Philadelphia Cop Caught in Conspiracy to Sell Drugs Seized from Dealers

A Philadelphia officer is accused of playing a role in a multi-state conspiracy to distribute drugs seized from dealers. A federal investigation has been opened to look at the corruption allegedly carried out among members of a high-ranking Baltimore police unit. The investigation has led to the arrest of the Philadelphia officer Eric Troy Snell, who is accused of selling cocaine and heroin that was seized in the city.

Snell, 33, is the most recent police officer to be indicted in the case. Eight other arrests of Baltimore police officers have resulted, all of which are members of a squad assigned to track down illegal weapons. They are now accused of federal racketeering charges involving the theft of hundreds of thousands of dollars, money that was seized while searching the homes and property of the police suspected of drug trafficking.

Snell is a three-year veteran of the forces who began his career in Baltimore. He is accused of partnering with a member of the task force to arrange for the sale of drugs. Prosecutors in the case also allege that Snell pressured the other office to remain silent about their role in the sale of these drugs. Snell also appears to have made a vague threat against the children of the officer in an attempt to assure his secrecy according to a recorded conversation.

The federal indictment says that Snell met Jemell Rayam, also a member of the Baltimore Gun Trace Task Force, while they were both attending police academy. Rayam was also reportedly involved in the task force’s campaign to steal money, marijuana, and heroin from alleged dealers between 2014 and 2016.

The prosecutors handling the case say that Rayam brought Snell into the heist in October 2016 when the officer contacted him to arrange for the sale of 80 grams of heroin recovered from dealers.

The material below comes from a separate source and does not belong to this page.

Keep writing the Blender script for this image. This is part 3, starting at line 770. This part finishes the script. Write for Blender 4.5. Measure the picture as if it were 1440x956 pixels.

Reportedly, Snell set up a meeting between his brother and Rayam to coordinate the transfer of the drugs. Then Snell’s brother allegedly sold the drugs for thousands of dollars. Then Snell allegedly deposited $1,000 each into Rayam’s account and his own, and continued with several similar transactions over the next few months.

When Rayam was arrested in June on racketeering charges, according to the indictment, he spoke to Snell on the phone from jail, and was told that Snell would “keep an eye” on Rayam’s children, which is being interpreted as a threat to ensure his silence on Snell’s involvement.

Rayam plead guilty to one count of racketeering and signed a plea agreement that mentioned an unnamed officer was involved in the robberies. Though the plea agreement could grant a reduced sentence, it is unclear if the testimony led to Snell’s arrest.

Although the arrests’ effect of the police force in Philadelphia, but the Baltimore Police Commissioner Kevin Davis was forced to disband the Gun Trace Task Force, and may have to drop nearly 40 arrests made by the eight Baltimore officers.